How The Tax Cuts & Jobs Act May Affect Your Life Insurance

The Tax Cuts and Jobs Act  altered the tax code in some pretty meaningful ways, but these changes can be hard to digest, especially for people not well-versed in legal language. There are some important bits of information that everyone should know, particularly in regards to how your life insurance planning might be affected. Understanding how the Tax Cuts and Jobs Act might change the way life insurance policies work is important when trying to safeguard the financial stability of your family.

There are four major changes in life insurance that can have an impact on how Americans plan their policies. Unfortunately, these stipulations could have a negative impact on some families. If you’re considering changing your policy or starting a new one, then the best time to take action is now.

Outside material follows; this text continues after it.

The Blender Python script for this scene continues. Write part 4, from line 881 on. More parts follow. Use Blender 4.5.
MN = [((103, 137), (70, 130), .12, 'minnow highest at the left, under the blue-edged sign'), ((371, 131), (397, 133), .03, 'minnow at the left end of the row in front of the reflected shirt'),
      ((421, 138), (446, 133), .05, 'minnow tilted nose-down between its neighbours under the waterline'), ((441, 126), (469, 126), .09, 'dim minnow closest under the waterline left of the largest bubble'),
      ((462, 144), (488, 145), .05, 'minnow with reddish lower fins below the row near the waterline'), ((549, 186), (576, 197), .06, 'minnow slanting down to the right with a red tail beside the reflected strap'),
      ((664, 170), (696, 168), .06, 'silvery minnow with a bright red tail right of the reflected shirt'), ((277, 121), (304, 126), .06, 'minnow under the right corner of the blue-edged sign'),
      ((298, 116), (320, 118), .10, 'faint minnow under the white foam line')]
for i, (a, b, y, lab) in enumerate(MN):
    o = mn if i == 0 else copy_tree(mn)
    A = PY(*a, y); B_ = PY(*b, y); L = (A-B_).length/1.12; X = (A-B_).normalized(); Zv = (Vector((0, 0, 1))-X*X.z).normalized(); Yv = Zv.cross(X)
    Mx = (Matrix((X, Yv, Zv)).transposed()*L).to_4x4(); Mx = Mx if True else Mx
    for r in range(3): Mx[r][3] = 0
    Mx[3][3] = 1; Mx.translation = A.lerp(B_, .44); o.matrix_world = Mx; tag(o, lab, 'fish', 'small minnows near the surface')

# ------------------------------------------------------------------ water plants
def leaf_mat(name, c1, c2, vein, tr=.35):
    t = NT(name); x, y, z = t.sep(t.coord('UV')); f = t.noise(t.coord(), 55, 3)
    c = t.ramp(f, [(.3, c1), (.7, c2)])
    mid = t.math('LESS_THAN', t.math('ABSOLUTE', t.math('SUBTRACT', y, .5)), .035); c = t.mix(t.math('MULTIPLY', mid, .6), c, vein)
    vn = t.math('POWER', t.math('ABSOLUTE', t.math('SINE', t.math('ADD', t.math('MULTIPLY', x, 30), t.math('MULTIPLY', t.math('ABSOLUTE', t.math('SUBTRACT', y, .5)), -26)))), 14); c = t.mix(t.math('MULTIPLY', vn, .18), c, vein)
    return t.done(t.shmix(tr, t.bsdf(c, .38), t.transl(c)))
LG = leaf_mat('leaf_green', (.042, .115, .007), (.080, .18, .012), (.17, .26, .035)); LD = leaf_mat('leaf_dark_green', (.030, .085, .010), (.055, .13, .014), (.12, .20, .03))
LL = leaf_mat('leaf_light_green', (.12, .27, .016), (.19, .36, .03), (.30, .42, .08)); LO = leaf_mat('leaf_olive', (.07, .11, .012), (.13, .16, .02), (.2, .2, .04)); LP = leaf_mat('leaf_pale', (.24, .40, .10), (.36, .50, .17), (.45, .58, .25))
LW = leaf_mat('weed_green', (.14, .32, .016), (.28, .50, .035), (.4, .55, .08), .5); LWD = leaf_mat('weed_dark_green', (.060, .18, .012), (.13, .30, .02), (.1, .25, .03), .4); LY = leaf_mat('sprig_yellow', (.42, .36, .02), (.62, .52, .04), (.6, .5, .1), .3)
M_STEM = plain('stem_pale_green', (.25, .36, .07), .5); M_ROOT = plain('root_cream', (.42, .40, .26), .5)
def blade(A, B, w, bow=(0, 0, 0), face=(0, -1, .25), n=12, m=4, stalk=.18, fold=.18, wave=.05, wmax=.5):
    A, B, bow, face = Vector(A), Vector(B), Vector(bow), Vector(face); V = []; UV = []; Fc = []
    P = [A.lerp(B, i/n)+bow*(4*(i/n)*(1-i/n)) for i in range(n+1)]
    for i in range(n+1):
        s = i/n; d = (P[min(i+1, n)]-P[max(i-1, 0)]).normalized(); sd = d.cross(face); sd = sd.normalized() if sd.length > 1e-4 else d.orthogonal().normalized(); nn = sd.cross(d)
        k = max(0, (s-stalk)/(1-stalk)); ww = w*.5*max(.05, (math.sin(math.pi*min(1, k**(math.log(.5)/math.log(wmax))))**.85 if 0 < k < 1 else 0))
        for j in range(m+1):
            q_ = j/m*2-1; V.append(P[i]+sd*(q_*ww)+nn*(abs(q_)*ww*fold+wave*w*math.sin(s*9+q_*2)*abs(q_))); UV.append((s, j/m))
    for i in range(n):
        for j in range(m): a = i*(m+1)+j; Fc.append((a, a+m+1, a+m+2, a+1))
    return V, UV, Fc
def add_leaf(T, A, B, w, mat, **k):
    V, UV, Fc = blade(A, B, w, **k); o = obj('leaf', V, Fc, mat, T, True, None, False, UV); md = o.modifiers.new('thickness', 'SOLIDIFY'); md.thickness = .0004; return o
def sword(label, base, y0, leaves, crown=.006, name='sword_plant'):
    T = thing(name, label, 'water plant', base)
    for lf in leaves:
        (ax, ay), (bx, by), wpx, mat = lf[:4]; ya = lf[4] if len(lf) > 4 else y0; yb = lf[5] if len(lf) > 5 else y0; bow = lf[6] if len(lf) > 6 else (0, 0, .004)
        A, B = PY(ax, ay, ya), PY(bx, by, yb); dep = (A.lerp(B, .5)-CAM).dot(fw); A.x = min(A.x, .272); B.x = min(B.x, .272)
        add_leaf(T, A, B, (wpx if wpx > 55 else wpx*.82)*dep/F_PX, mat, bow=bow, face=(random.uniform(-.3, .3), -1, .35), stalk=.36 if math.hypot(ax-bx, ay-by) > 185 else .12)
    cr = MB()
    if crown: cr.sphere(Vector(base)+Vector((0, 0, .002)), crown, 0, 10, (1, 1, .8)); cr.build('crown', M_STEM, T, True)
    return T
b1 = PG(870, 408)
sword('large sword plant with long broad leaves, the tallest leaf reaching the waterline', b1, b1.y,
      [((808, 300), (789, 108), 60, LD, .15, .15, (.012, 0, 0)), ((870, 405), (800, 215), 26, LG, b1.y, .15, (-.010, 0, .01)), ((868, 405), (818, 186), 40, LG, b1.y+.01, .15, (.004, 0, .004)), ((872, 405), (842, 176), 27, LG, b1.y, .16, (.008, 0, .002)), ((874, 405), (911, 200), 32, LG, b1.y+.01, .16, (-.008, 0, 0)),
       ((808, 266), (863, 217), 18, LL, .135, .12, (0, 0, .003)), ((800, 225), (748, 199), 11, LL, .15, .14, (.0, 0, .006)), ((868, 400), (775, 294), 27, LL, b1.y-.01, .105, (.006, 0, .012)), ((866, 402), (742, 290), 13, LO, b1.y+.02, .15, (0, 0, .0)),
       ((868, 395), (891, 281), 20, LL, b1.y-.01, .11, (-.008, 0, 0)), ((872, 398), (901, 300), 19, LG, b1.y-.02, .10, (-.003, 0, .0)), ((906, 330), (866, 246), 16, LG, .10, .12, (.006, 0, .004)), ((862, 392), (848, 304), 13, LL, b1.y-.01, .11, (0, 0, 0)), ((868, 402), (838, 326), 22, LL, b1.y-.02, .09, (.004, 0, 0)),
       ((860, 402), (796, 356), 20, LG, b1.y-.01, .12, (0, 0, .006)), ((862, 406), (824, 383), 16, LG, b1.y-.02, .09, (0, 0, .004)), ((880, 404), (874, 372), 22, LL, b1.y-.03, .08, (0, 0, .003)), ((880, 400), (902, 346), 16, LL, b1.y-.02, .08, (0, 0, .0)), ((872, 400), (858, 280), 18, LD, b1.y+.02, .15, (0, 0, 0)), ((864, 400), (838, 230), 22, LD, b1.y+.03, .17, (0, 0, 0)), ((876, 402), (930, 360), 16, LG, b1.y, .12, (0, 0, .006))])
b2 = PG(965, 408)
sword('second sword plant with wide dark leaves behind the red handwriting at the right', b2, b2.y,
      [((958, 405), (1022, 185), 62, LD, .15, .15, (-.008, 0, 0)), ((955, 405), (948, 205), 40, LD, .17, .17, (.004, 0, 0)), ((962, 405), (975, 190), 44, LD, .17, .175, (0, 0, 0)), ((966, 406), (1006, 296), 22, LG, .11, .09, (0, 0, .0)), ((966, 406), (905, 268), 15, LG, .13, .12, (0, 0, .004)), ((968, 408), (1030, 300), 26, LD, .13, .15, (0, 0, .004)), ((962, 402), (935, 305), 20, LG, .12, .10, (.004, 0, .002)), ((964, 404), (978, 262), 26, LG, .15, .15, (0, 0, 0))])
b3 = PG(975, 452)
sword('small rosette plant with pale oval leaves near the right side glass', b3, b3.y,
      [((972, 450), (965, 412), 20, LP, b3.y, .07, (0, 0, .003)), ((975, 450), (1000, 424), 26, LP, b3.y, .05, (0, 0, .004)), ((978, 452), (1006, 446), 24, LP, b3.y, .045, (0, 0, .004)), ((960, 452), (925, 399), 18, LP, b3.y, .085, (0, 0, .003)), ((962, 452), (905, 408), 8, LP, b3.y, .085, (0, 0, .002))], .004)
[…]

Alterations to Life Insurance Settlements

Some of the new provisions offered in the Tax Cuts and Jobs Act can have a positive effect on life insurance planning. However, this may only impact a small portion of the population.

Life insurance settlements allow owners to recoup portions of their losses if the life insurance plan expires. Essentially, you can sell your life insurance policy to a private buyer for a portion of what it’s worth. The new changes reduce the size of depreciation during these sales, allowing a larger payout for those looking to sell their policies. This might provide a little extra income to someone who wants to get rid of their plan, but it only offers little value to someone with long-term plans for their life insurance policy.

Bolstered Tax Exclusions

Perhaps the biggest new change to life insurance planning is the revision to gift tax exclusions. The size of tax exclusions offered on gifts and estates has been increased significantly, and can have a major impact on whether or not you should alter an existing life insurance policy or trade for a new one.

Given the scale of the exclusions in the Tax Cuts and Jobs Act, most changes benefit wealthy individuals. However, there are some things to keep in mind regardless of your income bracket.

The extended exclusions are designed to only last for the next seven years. Therefore taking advantage of the gift tax in lieu of a long-term life policy wouldn’t be a reasonable course of action for most individuals. In addition, long-term insurance policies have a cash value in and of themselves. Therefore, life insurance can serve as a valuable asset in its own right.

Gifting to Your Own Trust

One of the best strategies when life insurance planning under the new regulations of the Tax Cuts and Jobs Act is to use trusts to fund your life insurance policy. By setting aside a tax-deductible gift to establish a trust, and then using that money to fund a life insurance policy, you can essentially do so tax-free. This allows you to get the benefits of a more generous policy with less tax liability.

Benefits to Life Insurance Providers Could Lower Your Premium

One big boost offered by the Tax Cuts and Jobs Act goes directly to life insurance providers. A new provision expands the required time period for the capitalization and amortization of certain expenses. While the details of this expansion are complicated, it has a simple yet important impact on those going through the planning process. This expansion should increase the income of insurance providers, offering them the leverage necessary to lower their policies’ rates.

The changes made in the Tax Cuts and Jobs Act are too great to cover in a single blog post. The bottom line, however, is that these changes offer plenty of opportunities for Americans looking to buy a new policy. Due to the limited window of opportunity for exclusions, it’s recommended that you pursue your life insurance planning options now.